>> Begin

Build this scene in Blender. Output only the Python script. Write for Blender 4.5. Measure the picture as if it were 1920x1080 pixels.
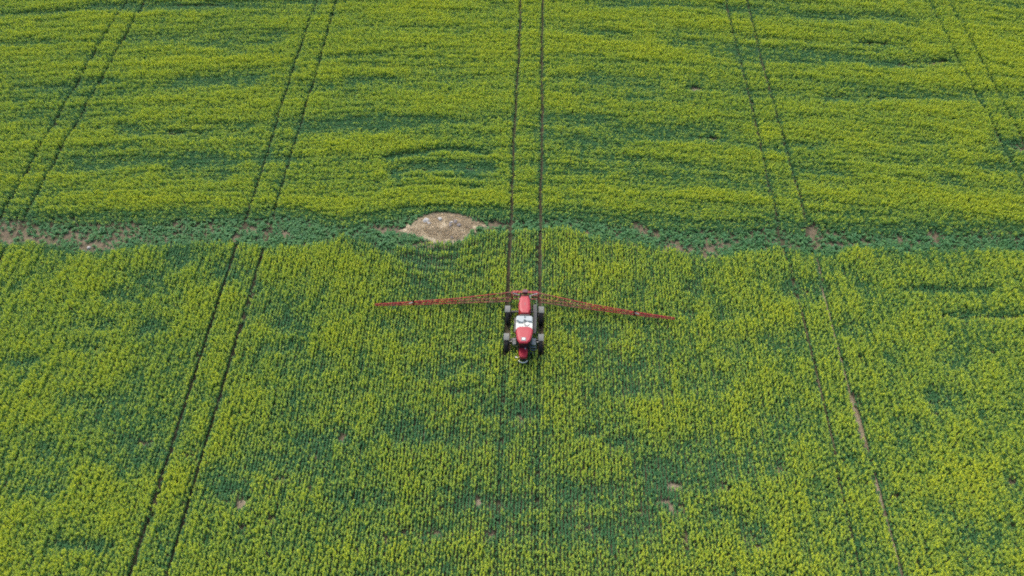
import bpy, bmesh, math, random
import numpy as np
from mathutils import Vector, Matrix

scene = bpy.context.scene
for o in list(bpy.data.objects):
    bpy.data.objects.remove(o)
random.seed(7)
rng = np.random.default_rng(11)

# ------------------------------------------------------------------ camera
F_PX = 1600.0
cam_d = bpy.data.cameras.new('drone_camera')
cam_d.sensor_width = 36.0
cam_d.lens = F_PX / 1920.0 * 36.0
cam_d.clip_start = 0.5
cam_d.clip_end = 6000.0
cam = bpy.data.objects.new('drone_camera', cam_d)
scene.collection.objects.link(cam)
cam.location = (0.456, 0.0, 62.268)
cam.rotation_euler = (math.radians(90.0 - 50.003), 0.0, math.radians(1.7257))
scene.camera = cam

# ------------------------------------------------------------------ sky, sun, exposure
SUN_EL, SUN_AZ = math.radians(58.0), math.radians(330.0)      # azimuth clockwise from +Y
world = bpy.data.worlds.new('World')
scene.world = world
world.use_nodes = True
wn = world.node_tree.nodes
bg = wn['Background']
sky = wn.new('ShaderNodeTexSky')
sky.sky_type = 'NISHITA'
sky.sun_disc = False
sky.sun_elevation = SUN_EL
sky.sun_rotation = SUN_AZ
sky.air_density = 1.0
sky.dust_density = 4.0
sky.ozone_density = 1.0
world.node_tree.links.new(sky.outputs[0], bg.inputs[0])
bg.inputs[1].default_value = 0.15
sun_d = bpy.data.lights.new('sun', 'SUN')
sun_d.energy = 0.75
sun_d.angle = math.radians(25.0)
sun_d.color = (1.0, 0.95, 0.86)
sun = bpy.data.objects.new('sun', sun_d)
scene.collection.objects.link(sun)
sun.rotation_euler = (math.radians(90) - SUN_EL, 0, math.pi - SUN_AZ)
sun.location = (-40, 120, 120)
scene.view_settings.view_transform = 'Standard'
scene.view_settings.look = 'None'
scene.view_settings.gamma = 1.0
scene.view_settings.exposure = 0.77
scene.cycles.max_bounces = 6
scene.cycles.diffuse_bounces = 4
scene.cycles.use_denoising = False
scene.cycles.filter_width = 1.9
scene.cycles.pixel_filter_type = 'BLACKMAN_HARRIS'

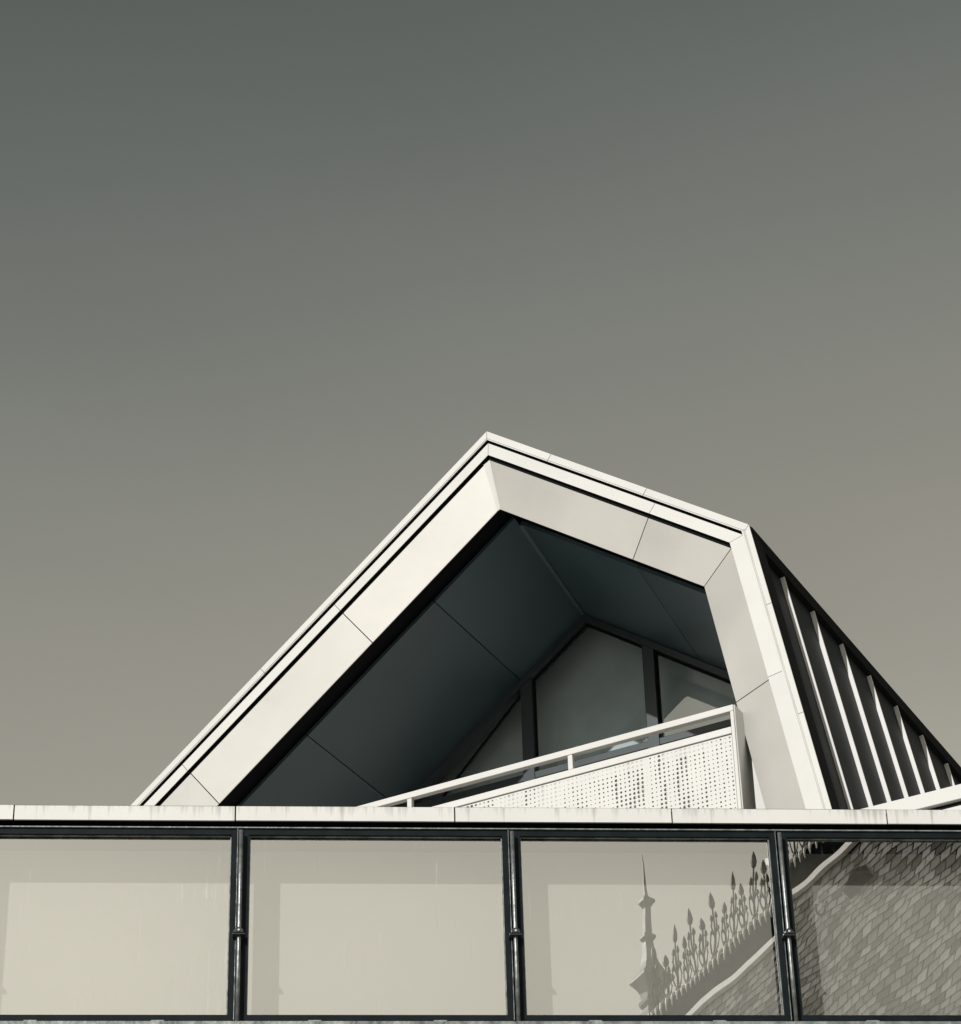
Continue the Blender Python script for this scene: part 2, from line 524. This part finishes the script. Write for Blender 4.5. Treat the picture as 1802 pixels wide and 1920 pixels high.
def off(a, b=None, c=None):
    return (a, a if b is None else b, a if c is None else c)


# cap trim
cA, cB = off(0.0), off(0.052, 0.054, 0.040)
for edge, ss in (('L', [None, 2.6, 5.2, LE]), ('T', [None, 0.69, 1.67, None]), ('R', [None, 0.716, 1.67, RE])):
    for a, b in zip(ss[:-1], ss[1:]):
        ring('cap_trim', edge, a, b, cA, -0.012, cB, -0.012, M['white'], 0.012, gap=0.0025)
        # thin lower lip of the cap
        if edge != 'R':
            ring('cap_lip', edge, a, b, off(0.0535, 0.0555, 0.0575), -0.008, off(0.061, 0.064, 0.066), -0.008, M['white'], 0.008, gap=0.0025)
ring('edge_groove', 'R', None, RE, off(0.041), -0.012, off(0.052), -0.012, M['return'], 0.02)
ring('edge_lip', 'R', None, RE, off(0.053), -0.014, off(0.066), -0.014, M['white'], 0.02)
# fascia
fA, fB = off(0.090, 0.086, 0.0665), off(0.174, 0.176, 0.180)
for edge, ss in (('L', [None, 1.827, 3.57, 5.30, LE]), ('T', [None, 1.80, None]), ('R', [None, 1.28, RE])):
    for a, b in zip(ss[:-1], ss[1:]):
        ring('fascia_panel', edge, a, b, fA, 0.0, fB, 0.0, M['white'], 0.006, gap=0.0022)
# splayed reveal panels
vA, vB = off(0.218, 0.213, 0.1815), off(0.565, 0.53, 0.485)
for edge, ss in (('L', [None, 1.827, 3.565, 5.30, LE]), ('T', [None, 1.81, None]), ('R', [None, 1.30, RE])):
    for a, b in zip(ss[:-1], ss[1:]):
        ring('reveal_panel', edge, a, b, vA, 0.004, vB, 0.10, M['reveal'], 0.006, gap=0.0038)
# narrow cover strip down the mitre at the apex
a0, a1 = apex(0.214, 0.212), apex(0.565, 0.53)
MB().prism([gp(a0[0] - 0.045, 0.0, a0[1] - 0.034), gp(a0[0] + 0.010, 0.0, a0[1] - 0.006), gp(a1[0] + 0.012, 0.096, a1[1] - 0.006), gp(a1[0] - 0.020, 0.096, a1[1] - 0.015)], E_ * 0.006).build('mitre_strip', M['reveal'], lg)
# black carrier frame behind all the ring panels: shows as the dark shadow gaps
for edge, ends in (('L', (None, LE)), ('T', (None, None)), ('R', (None, RE))):
    ring('carrier_frame', edge, ends[0], ends[1], off(0.006), 0.032, off(0.20), 0.032, M['black'], 0.20, gap=0.0)
    ring('carrier_lining', edge, ends[0], ends[1], off(0.19), 0.135, off(0.47), 0.135, M['black'], 0.10, gap=0.0)

DG = 1.85                    # depth of the glazing
SD = {'L': 0.37, 'T': 0.46}  # depth at which the soffit boards start
# black shadow gap between ring and soffit
for edge, ends in (('L', (None, LE)), ('T', (None, None))):
    i = 'LT'.index(edge)
    p0 = apex(0.47, 0.44) if ends[0] is None else None
    p1 = on('L', LE, 0.47) if edge == 'L' else corner(0.44, 0.44)
    q0 = apex(0.44, 0.41); q1 = on('L', LE, 0.44) if edge == 'L' else corner(0.41, 0.41)
    MB().prism([gp(p0[0], 0.235, p0[1]), gp(p1[0], 0.235, p1[1]), gp(q1[0], 0.235, q1[1]), gp(q0[0], 0.235, q0[1])], E_ * (SD[edge] - 0.235)).build('shadow_gap', M['black'], lg)
# soffit panels
OC = (0.513, 0.483)           # soffit offsets at the front
OCB = (0.550, 0.645)          # and at the glazing: the soffits drop a little towards the back


def soffit(edge, s0, s1, d0, d1):
    if edge == 'L':
        A, A2 = [apex(*o) if s0 is None else on('L', s0 + 0.004, o[0]) for o in (OC, OCB)]
        B, B2 = [on('L', s1 - 0.004, o[0]) for o in (OC, OCB)]; nn = NL
    else:
        A, A2 = [apex(*o) if s0 is None else on('T', s0 + 0.004, o[1]) for o in (OC, OCB)]
        B, B2 = [corner(o[1], 0.44) if s1 is None else on('T', s1 - 0.004, o[1]) for o in (OC, OCB)]; nn = NT
    up = Vector((0, 0, 0)) - (R_ * nn[0] + Vector((0, 0, nn[1]))) * 0.03
    MB().prism([gp(A[0], d0, A[1]), gp(B[0], d0, B[1]), gp(B2[0], d1, B2[1]), gp(A2[0], d1, A2[1])], up).build('soffit_panel', M['ceiling'], lg)


sB, sC = None, None


def s_of(t, z):              # distance down the left slope of a point
    return (t - V1[0]) * DL[0] + (z - V1[1]) * DL[1]


sB = s_of(-3.228, 13.161); sC = s_of(-4.393, 12.284)
for a, b in ((None, sB), (sB, sC), (sC, LE)):
    soffit('L', a, b, SD['L'], DG)
for a, b in ((None, 1.62), (1.62, None)):
    soffit('T', a, b, SD['T'], DG)
ra = apex(*OC)
rb0 = apex(*OCB)
MB().prism([gp(ra[0] - 0.016, 0.47, ra[1] - 0.014), gp(ra[0] + 0.016, 0.47, ra[1] - 0.014), gp(ra[0], 0.47, ra[1] - 0.001)], gp(rb0[0], DG - 0.07, rb0[1]) - gp(ra[0], 0.47, ra[1])).build('ridge_strip', M['ceiling'], lg)
# right inner wall of the loggia, floor, upstand
wi = [on('R', 0.05, 0.445), on('R', RE - 0.3, 0.445)]
MB().prism([gp(wi[0][0], 0.14, wi[0][1]), gp(wi[1][0], 0.14, wi[1][1]), gp(wi[1][0], DG, wi[1][1]), gp(wi[0][0], DG, wi[0][1])], R_ * 0.04).build('inner_side_wall', M['white'], lg)
MB().prism([gp(-8.2, 0.14, 10.10), gp(-0.2, 0.14, 10.10), gp(-0.2, DG, 10.10), gp(-8.2, DG, 10.10)], (0, 0, 0.05)).build('loggia_floor', M['concrete'], lg)
MB().prism([gp(-9.3, 0.12, 8.66), gp(-0.05, 0.12, 8.66), gp(-0.05, 0.12, 10.09), gp(-8.0, 0.12, 10.09)], E_ * 0.02).build('base_wall', M['concrete'], lg)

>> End

Task to complete | Take the material above from its first line through the line holding "from mathutils import Vector, Matrix" and set it down exactly, without the pictures.

Answer for this exercise |
Build this scene in Blender. Output only the Python script. Write for Blender 4.5. Measure the picture as if it were 1920x1080 pixels.
import bpy, bmesh, math, random
import numpy as np
from mathutils import Vector, Matrix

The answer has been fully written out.